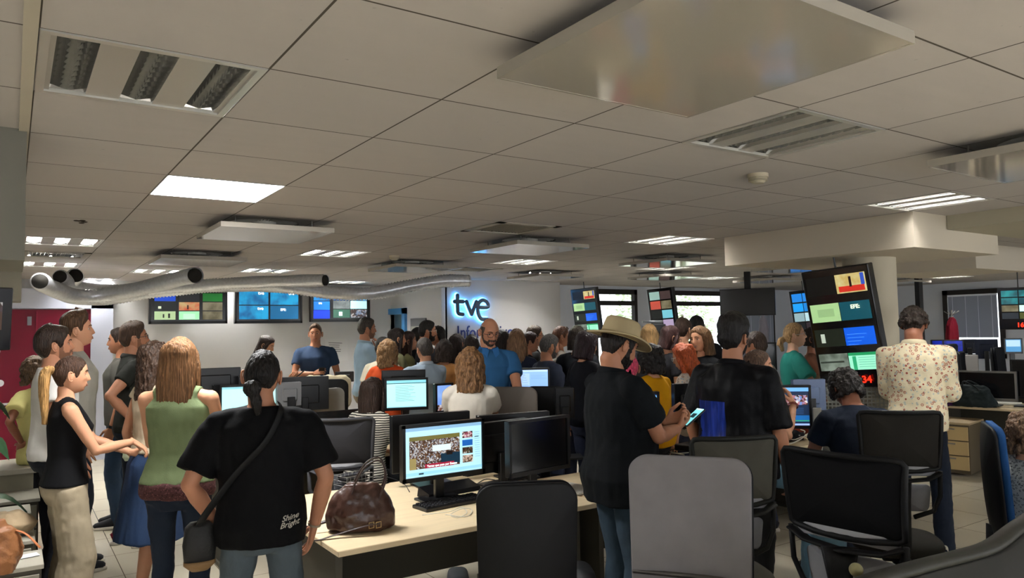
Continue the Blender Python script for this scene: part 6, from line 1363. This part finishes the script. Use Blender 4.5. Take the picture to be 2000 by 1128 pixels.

==

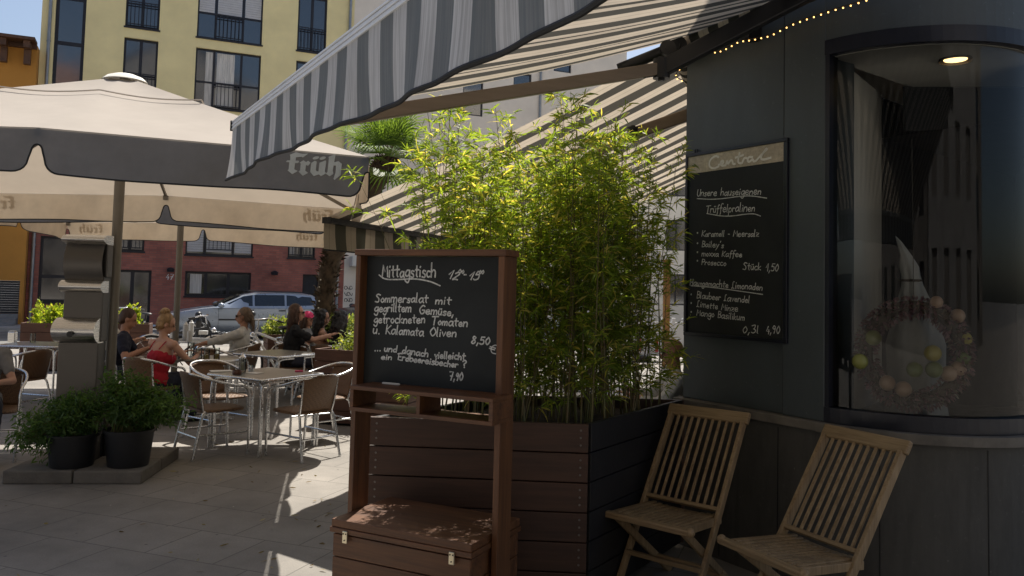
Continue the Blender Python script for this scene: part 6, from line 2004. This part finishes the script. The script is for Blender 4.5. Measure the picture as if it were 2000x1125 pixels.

--

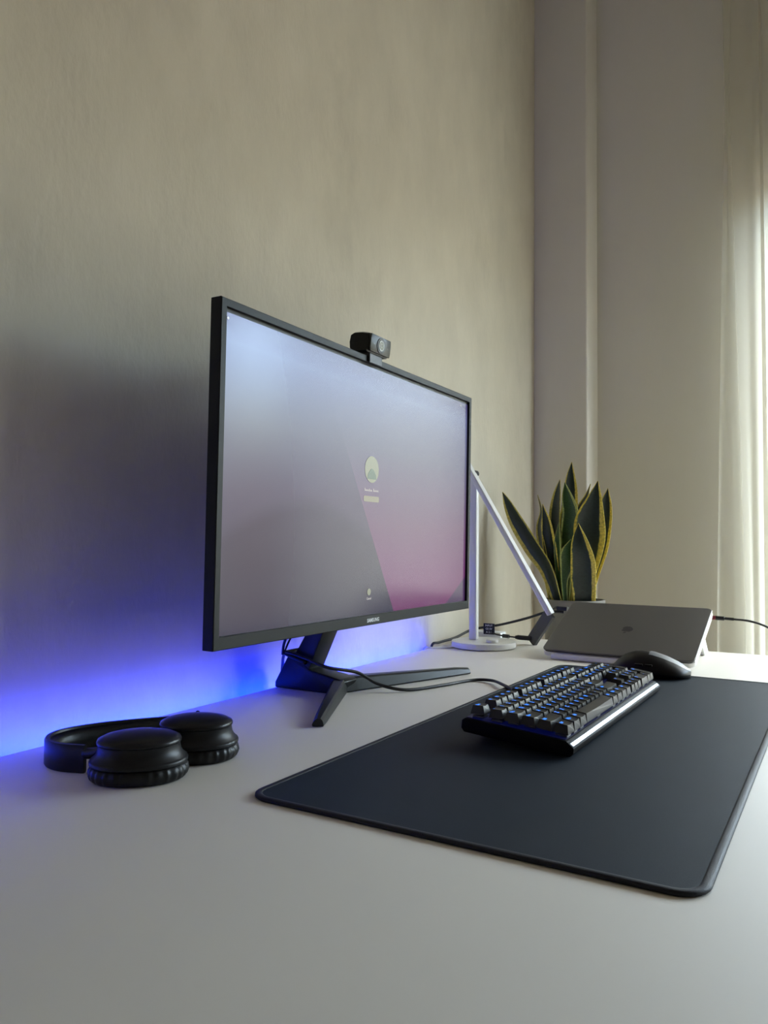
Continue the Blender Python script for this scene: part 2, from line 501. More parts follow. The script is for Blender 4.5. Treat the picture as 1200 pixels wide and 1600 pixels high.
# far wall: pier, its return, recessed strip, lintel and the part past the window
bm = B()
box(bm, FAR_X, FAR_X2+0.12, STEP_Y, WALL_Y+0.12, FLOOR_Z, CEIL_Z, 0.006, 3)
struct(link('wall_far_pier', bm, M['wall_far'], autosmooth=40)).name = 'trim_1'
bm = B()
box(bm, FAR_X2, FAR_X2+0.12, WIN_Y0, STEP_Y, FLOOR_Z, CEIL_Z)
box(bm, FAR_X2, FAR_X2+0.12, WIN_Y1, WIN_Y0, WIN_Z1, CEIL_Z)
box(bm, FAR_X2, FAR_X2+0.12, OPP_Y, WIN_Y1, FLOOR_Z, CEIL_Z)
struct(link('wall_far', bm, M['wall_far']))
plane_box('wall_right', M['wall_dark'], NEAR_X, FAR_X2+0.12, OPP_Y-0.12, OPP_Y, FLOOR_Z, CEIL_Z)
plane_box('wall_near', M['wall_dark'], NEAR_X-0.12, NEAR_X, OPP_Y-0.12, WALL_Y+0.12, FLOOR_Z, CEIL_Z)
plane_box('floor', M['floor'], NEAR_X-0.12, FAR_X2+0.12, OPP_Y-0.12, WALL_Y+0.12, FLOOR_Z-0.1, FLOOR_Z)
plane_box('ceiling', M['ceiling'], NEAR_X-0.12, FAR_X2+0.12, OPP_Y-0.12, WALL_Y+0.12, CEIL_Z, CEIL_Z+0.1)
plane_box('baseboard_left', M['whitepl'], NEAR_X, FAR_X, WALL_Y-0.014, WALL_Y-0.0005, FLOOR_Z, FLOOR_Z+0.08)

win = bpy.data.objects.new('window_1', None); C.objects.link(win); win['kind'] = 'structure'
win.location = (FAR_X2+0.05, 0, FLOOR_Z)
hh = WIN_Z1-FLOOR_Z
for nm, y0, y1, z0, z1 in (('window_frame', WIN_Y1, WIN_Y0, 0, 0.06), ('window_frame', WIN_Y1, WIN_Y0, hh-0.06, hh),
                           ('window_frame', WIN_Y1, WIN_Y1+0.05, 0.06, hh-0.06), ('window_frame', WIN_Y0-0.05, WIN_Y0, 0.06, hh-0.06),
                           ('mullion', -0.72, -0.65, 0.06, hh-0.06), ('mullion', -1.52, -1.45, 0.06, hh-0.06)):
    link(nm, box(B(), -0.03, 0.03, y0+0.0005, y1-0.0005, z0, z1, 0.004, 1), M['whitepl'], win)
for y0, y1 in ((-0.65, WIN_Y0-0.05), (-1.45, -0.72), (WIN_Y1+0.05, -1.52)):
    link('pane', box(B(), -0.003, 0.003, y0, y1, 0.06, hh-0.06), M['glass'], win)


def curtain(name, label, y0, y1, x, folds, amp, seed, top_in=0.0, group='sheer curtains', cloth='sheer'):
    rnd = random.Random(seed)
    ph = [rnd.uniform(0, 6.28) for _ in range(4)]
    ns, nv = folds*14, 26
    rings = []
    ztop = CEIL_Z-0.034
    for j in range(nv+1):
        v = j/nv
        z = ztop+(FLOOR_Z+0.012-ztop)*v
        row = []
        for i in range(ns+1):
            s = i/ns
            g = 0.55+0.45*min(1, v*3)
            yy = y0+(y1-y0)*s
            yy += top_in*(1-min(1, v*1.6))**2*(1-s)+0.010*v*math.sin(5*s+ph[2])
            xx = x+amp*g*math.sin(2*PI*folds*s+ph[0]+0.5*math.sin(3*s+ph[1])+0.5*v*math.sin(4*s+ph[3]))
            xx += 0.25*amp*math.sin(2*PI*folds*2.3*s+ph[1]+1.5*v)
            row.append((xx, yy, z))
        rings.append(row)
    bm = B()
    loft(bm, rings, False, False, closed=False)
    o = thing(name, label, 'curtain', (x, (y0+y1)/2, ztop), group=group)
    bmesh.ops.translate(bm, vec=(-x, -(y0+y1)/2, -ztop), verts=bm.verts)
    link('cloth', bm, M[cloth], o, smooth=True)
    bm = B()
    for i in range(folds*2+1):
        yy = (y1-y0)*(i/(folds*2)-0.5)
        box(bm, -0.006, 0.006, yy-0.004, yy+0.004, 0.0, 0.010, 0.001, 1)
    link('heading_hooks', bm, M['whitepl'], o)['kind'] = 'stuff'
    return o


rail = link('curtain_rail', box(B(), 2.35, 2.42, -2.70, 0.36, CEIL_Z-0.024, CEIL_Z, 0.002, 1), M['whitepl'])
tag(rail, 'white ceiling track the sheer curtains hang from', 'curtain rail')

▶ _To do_
Transcribe exactly, and only, the lines beginning at the line containing "OPP_Y, FLOOR_Z, CEIL_Z)" and ending at the line containing "hh-0.06), M['glass'], win)", both inclusive.

▶ _Written response_
plane_box('wall_right', M['wall_dark'], NEAR_X, FAR_X2+0.12, OPP_Y-0.12, OPP_Y, FLOOR_Z, CEIL_Z)
plane_box('wall_near', M['wall_dark'], NEAR_X-0.12, NEAR_X, OPP_Y-0.12, WALL_Y+0.12, FLOOR_Z, CEIL_Z)
plane_box('floor', M['floor'], NEAR_X-0.12, FAR_X2+0.12, OPP_Y-0.12, WALL_Y+0.12, FLOOR_Z-0.1, FLOOR_Z)
plane_box('ceiling', M['ceiling'], NEAR_X-0.12, FAR_X2+0.12, OPP_Y-0.12, WALL_Y+0.12, CEIL_Z, CEIL_Z+0.1)
plane_box('baseboard_left', M['whitepl'], NEAR_X, FAR_X, WALL_Y-0.014, WALL_Y-0.0005, FLOOR_Z, FLOOR_Z+0.08)

win = bpy.data.objects.new('window_1', None); C.objects.link(win); win['kind'] = 'structure'
win.location = (FAR_X2+0.05, 0, FLOOR_Z)
hh = WIN_Z1-FLOOR_Z
for nm, y0, y1, z0, z1 in (('window_frame', WIN_Y1, WIN_Y0, 0, 0.06), ('window_frame', WIN_Y1, WIN_Y0, hh-0.06, hh),
                           ('window_frame', WIN_Y1, WIN_Y1+0.05, 0.06, hh-0.06), ('window_frame', WIN_Y0-0.05, WIN_Y0, 0.06, hh-0.06),
                           ('mullion', -0.72, -0.65, 0.06, hh-0.06), ('mullion', -1.52, -1.45, 0.06, hh-0.06)):
    link(nm, box(B(), -0.03, 0.03, y0+0.0005, y1-0.0005, z0, z1, 0.004, 1), M['whitepl'], win)
for y0, y1 in ((-0.65, WIN_Y0-0.05), (-1.45, -0.72), (WIN_Y1+0.05, -1.52)):
    link('pane', box(B(), -0.003, 0.003, y0, y1, 0.06, hh-0.06), M['glass'], win)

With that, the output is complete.